Copy, character for character, the lines running from the one with "Recreate this scene as a Blender Python (bpy) script. The" to the one with "S.camera = cam", ends included. Leave out every other line.

-- BEGIN Data for this exercise --

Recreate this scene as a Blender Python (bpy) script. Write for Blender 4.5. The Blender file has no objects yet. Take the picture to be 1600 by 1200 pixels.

-- END Data for this exercise --
-- BEGIN Data for this exercise --

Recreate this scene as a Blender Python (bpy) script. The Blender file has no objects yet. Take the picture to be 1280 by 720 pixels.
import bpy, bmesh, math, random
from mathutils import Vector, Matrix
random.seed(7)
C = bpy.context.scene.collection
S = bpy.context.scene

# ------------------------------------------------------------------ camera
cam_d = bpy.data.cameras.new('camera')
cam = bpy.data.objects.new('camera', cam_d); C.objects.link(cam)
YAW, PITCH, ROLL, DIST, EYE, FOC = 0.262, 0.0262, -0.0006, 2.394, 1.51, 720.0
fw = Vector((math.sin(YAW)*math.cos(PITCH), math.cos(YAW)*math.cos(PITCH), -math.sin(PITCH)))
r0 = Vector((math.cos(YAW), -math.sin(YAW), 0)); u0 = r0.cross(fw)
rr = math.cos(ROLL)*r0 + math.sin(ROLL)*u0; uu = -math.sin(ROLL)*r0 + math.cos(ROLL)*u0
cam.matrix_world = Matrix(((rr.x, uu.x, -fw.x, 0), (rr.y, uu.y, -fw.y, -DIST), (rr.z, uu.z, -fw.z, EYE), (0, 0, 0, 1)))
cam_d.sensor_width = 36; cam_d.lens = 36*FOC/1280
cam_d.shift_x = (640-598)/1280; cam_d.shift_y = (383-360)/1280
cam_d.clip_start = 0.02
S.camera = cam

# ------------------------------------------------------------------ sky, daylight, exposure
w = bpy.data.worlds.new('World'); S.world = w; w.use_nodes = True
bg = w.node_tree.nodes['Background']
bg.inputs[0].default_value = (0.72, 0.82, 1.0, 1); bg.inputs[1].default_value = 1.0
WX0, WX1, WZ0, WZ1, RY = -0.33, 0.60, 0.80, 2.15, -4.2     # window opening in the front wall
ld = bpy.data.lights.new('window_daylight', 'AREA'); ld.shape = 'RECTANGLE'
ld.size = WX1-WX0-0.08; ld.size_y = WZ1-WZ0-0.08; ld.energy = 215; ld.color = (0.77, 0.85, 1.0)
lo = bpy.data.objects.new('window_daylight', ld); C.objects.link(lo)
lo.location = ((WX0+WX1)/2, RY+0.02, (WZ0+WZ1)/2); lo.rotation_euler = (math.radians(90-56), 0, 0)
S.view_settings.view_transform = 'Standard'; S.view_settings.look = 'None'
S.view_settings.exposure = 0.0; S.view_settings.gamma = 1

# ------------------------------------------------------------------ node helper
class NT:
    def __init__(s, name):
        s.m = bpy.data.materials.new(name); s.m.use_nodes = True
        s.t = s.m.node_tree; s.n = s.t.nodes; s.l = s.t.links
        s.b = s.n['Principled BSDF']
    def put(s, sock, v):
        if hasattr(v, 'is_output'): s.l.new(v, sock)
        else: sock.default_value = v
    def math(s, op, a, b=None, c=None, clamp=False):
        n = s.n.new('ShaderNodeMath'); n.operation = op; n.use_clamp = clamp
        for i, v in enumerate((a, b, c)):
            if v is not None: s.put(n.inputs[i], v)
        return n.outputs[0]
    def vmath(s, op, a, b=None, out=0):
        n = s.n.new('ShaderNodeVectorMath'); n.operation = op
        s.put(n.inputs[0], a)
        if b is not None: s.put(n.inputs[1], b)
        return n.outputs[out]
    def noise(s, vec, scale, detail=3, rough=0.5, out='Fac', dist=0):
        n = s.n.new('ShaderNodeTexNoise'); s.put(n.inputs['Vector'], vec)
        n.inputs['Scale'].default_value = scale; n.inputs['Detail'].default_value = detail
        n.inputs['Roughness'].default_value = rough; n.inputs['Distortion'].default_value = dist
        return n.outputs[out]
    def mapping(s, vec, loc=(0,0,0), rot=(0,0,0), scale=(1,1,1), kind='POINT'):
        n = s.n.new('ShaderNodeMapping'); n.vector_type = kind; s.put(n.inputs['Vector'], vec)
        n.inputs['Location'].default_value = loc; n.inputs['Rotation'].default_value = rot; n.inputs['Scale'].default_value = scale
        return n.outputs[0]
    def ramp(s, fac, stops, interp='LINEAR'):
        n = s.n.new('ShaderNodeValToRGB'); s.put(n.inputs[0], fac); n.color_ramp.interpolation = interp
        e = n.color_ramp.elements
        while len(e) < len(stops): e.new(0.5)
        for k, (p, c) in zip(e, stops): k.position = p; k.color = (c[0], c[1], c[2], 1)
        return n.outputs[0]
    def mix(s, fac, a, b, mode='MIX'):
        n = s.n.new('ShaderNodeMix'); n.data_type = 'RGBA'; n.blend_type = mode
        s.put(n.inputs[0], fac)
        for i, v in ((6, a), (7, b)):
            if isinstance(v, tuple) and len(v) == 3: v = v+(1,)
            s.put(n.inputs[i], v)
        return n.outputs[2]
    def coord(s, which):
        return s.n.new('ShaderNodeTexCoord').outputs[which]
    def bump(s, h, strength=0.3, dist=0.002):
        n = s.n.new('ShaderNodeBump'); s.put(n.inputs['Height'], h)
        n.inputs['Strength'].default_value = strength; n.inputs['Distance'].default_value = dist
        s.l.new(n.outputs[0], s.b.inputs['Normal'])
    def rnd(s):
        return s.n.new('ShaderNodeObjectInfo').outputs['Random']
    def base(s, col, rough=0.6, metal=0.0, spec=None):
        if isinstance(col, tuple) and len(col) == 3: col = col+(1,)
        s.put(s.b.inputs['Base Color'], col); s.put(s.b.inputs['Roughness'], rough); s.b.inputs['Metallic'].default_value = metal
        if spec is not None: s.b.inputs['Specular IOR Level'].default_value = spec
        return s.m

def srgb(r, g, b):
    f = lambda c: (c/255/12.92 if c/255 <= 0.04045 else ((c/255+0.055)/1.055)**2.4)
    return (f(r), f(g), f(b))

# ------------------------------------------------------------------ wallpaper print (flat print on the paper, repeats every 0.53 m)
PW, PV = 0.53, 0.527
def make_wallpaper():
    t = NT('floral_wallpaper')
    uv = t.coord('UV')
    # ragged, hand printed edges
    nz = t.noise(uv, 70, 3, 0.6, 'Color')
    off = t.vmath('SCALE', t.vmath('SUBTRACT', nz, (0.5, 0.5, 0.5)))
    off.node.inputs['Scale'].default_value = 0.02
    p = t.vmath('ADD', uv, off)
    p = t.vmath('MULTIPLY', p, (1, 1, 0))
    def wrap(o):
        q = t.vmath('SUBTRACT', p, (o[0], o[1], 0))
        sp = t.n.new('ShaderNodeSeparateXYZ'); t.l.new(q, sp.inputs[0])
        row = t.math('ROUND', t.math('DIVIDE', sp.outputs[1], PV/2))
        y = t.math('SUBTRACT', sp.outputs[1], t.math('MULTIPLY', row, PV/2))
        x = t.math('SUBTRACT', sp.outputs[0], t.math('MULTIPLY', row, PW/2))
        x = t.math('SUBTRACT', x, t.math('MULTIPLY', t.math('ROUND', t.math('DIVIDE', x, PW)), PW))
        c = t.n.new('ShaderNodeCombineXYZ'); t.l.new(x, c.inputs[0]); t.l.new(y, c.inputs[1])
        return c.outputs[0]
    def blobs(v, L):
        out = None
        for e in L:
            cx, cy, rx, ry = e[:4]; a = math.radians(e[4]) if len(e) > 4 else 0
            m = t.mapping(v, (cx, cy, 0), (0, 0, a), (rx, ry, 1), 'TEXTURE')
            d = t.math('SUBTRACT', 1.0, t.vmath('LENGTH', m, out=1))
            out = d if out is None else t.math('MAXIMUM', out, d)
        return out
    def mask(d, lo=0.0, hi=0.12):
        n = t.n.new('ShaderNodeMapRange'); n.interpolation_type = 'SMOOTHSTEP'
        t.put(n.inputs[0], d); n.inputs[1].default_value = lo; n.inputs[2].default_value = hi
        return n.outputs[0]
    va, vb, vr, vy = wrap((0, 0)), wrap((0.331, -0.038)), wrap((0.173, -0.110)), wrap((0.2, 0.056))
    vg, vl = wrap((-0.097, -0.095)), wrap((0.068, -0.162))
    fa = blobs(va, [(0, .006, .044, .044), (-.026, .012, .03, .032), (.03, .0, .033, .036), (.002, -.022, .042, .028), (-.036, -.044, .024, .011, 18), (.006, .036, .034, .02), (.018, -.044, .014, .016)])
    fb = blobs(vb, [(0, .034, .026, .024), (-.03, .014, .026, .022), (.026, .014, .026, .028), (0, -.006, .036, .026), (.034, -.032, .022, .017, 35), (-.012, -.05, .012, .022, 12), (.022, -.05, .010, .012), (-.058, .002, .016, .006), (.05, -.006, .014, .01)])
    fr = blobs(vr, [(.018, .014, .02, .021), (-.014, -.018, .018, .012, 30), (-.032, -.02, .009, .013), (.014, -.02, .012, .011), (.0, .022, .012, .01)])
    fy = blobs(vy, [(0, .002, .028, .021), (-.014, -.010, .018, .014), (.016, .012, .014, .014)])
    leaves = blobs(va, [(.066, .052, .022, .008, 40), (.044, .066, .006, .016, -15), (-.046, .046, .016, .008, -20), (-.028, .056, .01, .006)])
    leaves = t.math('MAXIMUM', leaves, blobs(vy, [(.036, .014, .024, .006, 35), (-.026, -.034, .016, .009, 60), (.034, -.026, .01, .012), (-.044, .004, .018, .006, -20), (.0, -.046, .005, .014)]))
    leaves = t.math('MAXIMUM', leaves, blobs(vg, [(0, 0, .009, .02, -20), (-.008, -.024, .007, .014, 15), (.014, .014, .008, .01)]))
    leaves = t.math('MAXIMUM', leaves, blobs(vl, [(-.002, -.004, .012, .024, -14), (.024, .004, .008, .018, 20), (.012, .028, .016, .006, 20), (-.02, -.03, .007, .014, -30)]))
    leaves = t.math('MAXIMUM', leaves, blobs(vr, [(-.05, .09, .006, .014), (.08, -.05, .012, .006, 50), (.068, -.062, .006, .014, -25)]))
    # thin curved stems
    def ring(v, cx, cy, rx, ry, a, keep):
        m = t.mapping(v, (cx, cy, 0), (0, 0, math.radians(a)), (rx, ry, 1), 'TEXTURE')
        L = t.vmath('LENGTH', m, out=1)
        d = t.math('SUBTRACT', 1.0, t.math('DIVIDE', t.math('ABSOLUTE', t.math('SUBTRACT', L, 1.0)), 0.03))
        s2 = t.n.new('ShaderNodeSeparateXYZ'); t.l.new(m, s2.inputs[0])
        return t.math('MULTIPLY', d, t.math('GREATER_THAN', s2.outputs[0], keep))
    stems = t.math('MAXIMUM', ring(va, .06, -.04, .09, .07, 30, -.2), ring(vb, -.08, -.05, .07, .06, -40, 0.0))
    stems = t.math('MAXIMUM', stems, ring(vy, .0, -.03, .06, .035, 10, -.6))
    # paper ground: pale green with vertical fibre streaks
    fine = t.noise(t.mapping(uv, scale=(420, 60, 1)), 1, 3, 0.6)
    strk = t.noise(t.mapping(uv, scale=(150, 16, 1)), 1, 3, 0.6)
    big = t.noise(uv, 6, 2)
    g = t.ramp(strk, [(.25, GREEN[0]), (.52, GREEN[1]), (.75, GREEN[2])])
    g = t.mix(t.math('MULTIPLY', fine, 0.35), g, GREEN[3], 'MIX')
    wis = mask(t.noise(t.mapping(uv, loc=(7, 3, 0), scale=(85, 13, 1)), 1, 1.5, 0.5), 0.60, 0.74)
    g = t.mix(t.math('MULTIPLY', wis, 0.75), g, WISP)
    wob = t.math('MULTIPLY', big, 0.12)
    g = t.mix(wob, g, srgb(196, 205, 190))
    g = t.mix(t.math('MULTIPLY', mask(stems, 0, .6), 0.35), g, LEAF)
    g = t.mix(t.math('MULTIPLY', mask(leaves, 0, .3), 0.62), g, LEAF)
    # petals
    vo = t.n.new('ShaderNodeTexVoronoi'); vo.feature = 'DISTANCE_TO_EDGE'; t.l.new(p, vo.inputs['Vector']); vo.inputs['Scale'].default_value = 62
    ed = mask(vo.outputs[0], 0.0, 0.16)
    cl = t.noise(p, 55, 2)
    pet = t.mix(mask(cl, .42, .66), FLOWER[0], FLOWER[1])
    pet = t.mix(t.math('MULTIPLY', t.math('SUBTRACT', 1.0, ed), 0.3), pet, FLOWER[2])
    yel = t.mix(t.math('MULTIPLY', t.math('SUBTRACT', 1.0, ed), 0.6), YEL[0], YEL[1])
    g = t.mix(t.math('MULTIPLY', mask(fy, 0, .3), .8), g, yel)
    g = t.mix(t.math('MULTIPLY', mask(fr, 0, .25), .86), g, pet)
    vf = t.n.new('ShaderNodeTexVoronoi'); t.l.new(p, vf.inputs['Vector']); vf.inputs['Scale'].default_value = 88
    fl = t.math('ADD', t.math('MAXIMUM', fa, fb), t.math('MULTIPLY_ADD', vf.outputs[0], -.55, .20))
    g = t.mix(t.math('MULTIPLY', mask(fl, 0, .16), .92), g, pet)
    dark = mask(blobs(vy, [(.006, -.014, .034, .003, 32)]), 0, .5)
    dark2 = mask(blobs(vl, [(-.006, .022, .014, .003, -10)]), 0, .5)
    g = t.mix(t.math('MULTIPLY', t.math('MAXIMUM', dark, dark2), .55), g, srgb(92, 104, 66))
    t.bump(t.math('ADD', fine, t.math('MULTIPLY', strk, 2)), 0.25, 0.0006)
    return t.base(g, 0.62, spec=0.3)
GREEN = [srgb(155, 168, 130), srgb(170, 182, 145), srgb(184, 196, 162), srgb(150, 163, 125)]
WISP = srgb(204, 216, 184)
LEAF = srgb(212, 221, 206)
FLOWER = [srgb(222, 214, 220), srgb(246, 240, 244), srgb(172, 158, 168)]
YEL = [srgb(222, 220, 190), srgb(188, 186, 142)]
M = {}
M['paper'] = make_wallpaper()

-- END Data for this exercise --

_Solution to the problem:_
Recreate this scene as a Blender Python (bpy) script. The Blender file has no objects yet. Take the picture to be 1280 by 720 pixels.
import bpy, bmesh, math, random
from mathutils import Vector, Matrix
random.seed(7)
C = bpy.context.scene.collection
S = bpy.context.scene

# ------------------------------------------------------------------ camera
cam_d = bpy.data.cameras.new('camera')
cam = bpy.data.objects.new('camera', cam_d); C.objects.link(cam)
YAW, PITCH, ROLL, DIST, EYE, FOC = 0.262, 0.0262, -0.0006, 2.394, 1.51, 720.0
fw = Vector((math.sin(YAW)*math.cos(PITCH), math.cos(YAW)*math.cos(PITCH), -math.sin(PITCH)))
r0 = Vector((math.cos(YAW), -math.sin(YAW), 0)); u0 = r0.cross(fw)
rr = math.cos(ROLL)*r0 + math.sin(ROLL)*u0; uu = -math.sin(ROLL)*r0 + math.cos(ROLL)*u0
cam.matrix_world = Matrix(((rr.x, uu.x, -fw.x, 0), (rr.y, uu.y, -fw.y, -DIST), (rr.z, uu.z, -fw.z, EYE), (0, 0, 0, 1)))
cam_d.sensor_width = 36; cam_d.lens = 36*FOC/1280
cam_d.shift_x = (640-598)/1280; cam_d.shift_y = (383-360)/1280
cam_d.clip_start = 0.02
S.camera = cam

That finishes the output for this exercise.